Laird climbs the leaderboard

3/11/2011 7:56:59 PM
Scotland's Martin Laird, whose climb into the world's top 50 has been overshadowed by the deeds of all the Europeans at the top of the Official World Golf Ranking, was certainly making his presence felt in Miami.

Midway through his second round at the World Golf Championships-Cadillac Championship, US-based Laird was seven under par and sharing second spot with World Number One Martin Kaymer.

They were two behind American Hunter Mahan as the tournament made up for time lost to Thursday's violent thunderstorm.

With scoring much tougher in the windy conditions, Laird completed an outward 34 by reaching the green in two at the long eighth and then making a 45 footer for another birdie on the 169 yard ninth.
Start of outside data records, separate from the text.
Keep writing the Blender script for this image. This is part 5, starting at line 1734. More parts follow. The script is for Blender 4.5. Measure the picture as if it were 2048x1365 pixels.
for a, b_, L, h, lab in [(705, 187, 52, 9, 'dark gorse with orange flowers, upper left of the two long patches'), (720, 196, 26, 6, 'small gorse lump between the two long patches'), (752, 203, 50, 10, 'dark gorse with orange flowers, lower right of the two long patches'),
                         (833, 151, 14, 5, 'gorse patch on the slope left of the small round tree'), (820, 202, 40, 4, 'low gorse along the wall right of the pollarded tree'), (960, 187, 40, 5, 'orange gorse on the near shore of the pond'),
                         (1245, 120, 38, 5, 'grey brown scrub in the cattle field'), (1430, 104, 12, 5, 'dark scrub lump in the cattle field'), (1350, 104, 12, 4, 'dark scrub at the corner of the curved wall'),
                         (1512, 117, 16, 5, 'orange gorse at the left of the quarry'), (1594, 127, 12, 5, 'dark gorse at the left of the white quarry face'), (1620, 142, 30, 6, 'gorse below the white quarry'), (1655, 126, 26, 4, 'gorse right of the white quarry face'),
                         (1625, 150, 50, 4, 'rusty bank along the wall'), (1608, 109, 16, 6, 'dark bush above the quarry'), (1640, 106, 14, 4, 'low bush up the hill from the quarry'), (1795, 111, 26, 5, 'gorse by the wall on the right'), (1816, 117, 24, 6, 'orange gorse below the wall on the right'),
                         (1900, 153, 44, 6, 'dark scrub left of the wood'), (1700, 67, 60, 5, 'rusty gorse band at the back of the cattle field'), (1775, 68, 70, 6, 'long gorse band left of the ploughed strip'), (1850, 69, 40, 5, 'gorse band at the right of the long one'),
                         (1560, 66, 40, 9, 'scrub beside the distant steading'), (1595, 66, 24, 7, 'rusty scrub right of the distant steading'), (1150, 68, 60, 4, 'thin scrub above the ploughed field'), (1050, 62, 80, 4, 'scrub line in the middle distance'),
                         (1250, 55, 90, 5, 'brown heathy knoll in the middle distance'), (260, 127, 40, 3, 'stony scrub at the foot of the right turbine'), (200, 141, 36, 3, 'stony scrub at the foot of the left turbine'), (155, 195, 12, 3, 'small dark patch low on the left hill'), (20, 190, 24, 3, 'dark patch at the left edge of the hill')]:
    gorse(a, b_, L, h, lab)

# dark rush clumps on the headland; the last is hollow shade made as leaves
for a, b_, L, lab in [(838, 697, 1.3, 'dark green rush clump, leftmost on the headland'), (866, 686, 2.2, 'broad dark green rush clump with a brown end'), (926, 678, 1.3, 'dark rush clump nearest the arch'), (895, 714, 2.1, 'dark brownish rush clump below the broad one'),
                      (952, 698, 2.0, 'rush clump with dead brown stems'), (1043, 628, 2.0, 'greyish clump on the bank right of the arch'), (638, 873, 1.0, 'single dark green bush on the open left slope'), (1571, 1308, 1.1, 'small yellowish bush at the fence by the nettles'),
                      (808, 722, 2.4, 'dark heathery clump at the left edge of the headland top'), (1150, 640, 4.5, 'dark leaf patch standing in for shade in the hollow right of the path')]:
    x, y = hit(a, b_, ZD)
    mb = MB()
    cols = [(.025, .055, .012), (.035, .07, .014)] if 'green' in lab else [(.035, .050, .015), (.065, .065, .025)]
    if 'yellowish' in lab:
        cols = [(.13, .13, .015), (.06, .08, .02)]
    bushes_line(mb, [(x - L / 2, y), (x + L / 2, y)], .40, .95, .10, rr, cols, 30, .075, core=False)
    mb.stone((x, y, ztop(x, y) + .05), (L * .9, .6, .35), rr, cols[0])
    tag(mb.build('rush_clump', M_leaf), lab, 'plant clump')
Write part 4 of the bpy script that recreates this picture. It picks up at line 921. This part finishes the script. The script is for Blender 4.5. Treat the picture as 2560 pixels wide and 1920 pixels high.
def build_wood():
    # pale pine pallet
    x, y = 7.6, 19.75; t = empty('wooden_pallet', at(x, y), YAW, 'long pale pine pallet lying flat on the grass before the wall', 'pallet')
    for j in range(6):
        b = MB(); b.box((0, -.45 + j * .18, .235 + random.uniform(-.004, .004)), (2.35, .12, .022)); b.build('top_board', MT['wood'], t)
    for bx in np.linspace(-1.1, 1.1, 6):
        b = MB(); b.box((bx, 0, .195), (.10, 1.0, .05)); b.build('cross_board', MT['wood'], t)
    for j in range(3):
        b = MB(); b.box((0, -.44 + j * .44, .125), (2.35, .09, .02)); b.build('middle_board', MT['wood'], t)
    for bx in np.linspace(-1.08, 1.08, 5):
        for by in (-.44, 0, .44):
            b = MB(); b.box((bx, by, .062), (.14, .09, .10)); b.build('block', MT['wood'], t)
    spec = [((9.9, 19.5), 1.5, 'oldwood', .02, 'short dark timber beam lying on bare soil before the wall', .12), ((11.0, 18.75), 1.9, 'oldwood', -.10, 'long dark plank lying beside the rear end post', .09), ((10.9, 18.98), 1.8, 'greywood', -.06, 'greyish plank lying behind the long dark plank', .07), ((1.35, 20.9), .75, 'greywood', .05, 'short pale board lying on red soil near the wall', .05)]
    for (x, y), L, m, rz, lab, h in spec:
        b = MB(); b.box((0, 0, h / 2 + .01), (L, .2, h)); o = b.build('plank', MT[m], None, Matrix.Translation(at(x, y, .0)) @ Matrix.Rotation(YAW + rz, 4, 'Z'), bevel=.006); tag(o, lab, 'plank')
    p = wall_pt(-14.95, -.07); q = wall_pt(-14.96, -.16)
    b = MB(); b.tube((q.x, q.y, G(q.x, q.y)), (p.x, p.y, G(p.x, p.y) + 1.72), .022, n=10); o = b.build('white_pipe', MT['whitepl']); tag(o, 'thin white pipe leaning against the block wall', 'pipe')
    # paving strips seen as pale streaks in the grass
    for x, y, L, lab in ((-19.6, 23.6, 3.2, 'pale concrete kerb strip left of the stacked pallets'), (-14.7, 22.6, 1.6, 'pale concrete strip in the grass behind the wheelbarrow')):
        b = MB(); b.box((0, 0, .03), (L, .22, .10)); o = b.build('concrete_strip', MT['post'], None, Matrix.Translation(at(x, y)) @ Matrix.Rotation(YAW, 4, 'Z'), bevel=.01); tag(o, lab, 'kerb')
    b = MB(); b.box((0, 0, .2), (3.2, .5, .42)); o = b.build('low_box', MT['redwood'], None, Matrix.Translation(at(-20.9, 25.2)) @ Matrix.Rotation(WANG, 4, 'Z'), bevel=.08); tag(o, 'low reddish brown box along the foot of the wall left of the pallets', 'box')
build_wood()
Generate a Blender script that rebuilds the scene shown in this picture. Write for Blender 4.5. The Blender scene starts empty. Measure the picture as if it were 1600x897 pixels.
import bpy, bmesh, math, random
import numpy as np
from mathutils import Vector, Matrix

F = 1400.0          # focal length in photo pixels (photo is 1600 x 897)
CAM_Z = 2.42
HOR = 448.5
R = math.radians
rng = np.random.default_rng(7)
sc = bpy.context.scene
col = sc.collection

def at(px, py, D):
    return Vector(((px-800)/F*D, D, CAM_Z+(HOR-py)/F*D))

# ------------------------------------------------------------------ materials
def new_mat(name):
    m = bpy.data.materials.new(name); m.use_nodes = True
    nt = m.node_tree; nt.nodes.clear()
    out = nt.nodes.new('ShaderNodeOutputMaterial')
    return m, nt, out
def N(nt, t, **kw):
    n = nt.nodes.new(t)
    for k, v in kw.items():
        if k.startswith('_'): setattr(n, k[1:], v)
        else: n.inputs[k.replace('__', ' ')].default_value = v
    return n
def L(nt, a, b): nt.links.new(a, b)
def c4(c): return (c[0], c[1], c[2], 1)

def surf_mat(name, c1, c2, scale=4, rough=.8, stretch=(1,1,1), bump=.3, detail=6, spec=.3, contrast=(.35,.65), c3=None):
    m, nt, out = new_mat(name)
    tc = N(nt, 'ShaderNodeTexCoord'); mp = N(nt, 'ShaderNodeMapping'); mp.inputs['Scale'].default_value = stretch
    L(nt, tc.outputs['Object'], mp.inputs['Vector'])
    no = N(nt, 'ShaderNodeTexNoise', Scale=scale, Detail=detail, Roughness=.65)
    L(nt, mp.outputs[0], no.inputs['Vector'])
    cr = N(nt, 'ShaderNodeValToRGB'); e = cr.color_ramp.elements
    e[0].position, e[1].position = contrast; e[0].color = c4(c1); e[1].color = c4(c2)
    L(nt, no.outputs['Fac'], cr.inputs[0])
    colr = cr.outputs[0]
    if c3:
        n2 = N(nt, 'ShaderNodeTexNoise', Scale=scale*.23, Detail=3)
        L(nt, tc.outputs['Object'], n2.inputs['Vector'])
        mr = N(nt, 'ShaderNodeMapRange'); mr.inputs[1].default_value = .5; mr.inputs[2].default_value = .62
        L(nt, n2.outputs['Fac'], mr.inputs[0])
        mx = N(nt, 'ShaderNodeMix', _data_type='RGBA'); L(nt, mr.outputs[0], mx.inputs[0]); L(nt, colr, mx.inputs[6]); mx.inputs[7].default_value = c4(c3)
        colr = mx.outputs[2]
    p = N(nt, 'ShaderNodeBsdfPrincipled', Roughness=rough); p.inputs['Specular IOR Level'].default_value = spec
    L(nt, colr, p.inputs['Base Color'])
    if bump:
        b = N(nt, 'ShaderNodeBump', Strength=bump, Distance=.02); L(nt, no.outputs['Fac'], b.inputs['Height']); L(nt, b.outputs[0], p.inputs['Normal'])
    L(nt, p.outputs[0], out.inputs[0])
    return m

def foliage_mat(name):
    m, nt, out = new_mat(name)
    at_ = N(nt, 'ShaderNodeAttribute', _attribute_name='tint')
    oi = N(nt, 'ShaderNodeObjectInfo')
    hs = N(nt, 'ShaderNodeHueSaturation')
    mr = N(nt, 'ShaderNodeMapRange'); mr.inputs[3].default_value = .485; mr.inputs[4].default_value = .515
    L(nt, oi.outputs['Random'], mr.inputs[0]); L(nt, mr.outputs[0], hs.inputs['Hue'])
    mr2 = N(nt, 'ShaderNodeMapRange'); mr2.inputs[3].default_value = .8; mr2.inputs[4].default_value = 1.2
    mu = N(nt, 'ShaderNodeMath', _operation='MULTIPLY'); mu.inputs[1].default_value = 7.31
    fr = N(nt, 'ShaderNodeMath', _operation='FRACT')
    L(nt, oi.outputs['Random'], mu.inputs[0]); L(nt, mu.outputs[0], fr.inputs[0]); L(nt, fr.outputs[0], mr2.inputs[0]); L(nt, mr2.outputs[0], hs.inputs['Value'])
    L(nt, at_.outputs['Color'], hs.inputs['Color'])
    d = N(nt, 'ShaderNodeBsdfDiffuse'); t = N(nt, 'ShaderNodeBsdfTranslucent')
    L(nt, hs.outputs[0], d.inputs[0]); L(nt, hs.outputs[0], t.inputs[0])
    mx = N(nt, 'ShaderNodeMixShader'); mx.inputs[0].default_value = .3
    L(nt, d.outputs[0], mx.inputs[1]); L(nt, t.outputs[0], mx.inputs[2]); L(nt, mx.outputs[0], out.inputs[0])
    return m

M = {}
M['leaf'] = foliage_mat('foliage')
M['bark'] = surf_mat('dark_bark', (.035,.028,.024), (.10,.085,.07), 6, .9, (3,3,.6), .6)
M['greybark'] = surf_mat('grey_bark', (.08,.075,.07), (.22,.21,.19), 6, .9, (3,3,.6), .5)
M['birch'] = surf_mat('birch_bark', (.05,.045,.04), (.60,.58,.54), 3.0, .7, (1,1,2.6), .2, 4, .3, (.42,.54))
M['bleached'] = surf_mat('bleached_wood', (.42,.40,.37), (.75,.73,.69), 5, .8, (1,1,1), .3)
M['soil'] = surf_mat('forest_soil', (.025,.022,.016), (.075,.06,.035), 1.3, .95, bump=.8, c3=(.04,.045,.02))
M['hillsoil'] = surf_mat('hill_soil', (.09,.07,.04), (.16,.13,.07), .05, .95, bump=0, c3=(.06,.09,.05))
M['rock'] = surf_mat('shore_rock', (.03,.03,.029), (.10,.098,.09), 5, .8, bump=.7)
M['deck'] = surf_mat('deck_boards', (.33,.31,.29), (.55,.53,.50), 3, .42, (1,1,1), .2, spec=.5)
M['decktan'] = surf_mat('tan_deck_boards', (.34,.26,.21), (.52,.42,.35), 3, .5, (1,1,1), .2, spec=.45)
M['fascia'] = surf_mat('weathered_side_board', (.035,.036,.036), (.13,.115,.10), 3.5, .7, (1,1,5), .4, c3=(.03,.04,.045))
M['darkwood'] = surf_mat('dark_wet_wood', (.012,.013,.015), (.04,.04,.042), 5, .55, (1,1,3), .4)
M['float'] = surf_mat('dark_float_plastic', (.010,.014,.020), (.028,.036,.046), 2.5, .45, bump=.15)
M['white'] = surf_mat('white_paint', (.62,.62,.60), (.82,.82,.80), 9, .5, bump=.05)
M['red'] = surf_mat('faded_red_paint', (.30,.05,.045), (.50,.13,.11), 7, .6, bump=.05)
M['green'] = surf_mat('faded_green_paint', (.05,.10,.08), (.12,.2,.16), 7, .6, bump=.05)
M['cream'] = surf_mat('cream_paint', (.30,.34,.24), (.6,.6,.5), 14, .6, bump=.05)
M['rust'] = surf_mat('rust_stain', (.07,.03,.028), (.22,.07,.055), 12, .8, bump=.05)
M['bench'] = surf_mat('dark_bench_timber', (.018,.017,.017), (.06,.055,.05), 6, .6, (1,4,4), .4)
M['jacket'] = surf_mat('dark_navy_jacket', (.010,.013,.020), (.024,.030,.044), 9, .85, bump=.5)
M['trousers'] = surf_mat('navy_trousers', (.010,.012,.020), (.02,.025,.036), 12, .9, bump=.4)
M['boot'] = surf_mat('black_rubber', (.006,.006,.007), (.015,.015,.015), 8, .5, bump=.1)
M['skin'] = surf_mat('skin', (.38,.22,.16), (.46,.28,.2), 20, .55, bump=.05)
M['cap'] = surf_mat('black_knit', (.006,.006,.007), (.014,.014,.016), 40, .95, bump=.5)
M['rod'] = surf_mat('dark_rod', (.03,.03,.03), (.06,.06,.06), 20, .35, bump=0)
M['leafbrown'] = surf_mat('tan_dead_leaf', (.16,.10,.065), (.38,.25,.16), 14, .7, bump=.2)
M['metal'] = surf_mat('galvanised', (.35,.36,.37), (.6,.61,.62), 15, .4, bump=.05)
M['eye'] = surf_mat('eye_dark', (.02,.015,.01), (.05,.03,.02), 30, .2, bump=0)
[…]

That moved the 28 year old up from the fourth position he was in after the morning completion of the first round.

Mahan's opening eight under 64 had given him a one stroke advantage over Japan's 19 year old Ryo Ishikawa, but not surprisingly the teenager fell down the field after seeing coverage of the devastating earthquake and tsunami in his home country.

"My parents live some 250 miles away from the Tokyo area," he said.

"The magnitude of 5.0 felt where my family lives is still a very big earthquake, so I just hope that everybody else around will be safe as well.

"I have a habit of checking the news when I wake up in the morning. Everywhere I saw was all about this and it is not possible to block something of this magnitude out completely.

"But I understand that in the position that I am, together with the other star athletes from Japan and other sporting areas, we can provide encouragement and hope for the people of Japan by doing our job."

Kaymer was again playing with Lee Westwood and Luke Donald, the two Englishmen immediately below him on the rankings.

While the German added a back-nine 35 to his initial 66, Donald - having opened with a 67 - dropped back alongside Westwood on three under with bogeys at the 15th and 16th.

Rory McIlroy, on the other hand, set off again with back-to-back birdies and remained six under and joint fourth after four holes.

Tiger Woods came home in 33 for a first round 70, but then mixed two birdies with three bogeys in the first five holes of his second round to be one under.

Playing partners Graeme McDowell and Phil Mickelson stood two under and level par respectively, Mickelson repairing some of the damage of a double-bogey seven at the penultimate hole of his opening 73.

Woods had commented between the rounds: "The things that I've been working on are starting to come together now - I'm able to control my traj (trajectory) and hit the shots that I want to.

"Last week was a big blessing to have that much wind at home. My ball is flying different distances now, which is good, and I've got a read on that.

"It certainly makes a big difference. Guys are not going to be shooting low numbers now - this is a tough wind because of the strength and also the coolness."

Mahan marched four clear on 11 under with further birdies at the tenth and 12th, the two par fives on the back nine.

Kaymer remained seven under with six to go and shared second with Italian Francesco Molinari, but Laird paid a big price for straying into sand at the short 13th. He came out far too strongly and double-bogeyed to slide down to five under with McIlroy.

Mahan gave the chasing pack encouragement with bogeys at the 14th and 16th, bringing Kaymer and Molinari only two behind.

Laird chipped in from almost 60 feet at the 16th and when he made a six footer on the next he too was seven under - as was McIlroy after birdies at the tenth and 11th.

Donald was four under and Westwood two under, while Woods and McDowell were down in 30th spot on one under and Mickelson two further back.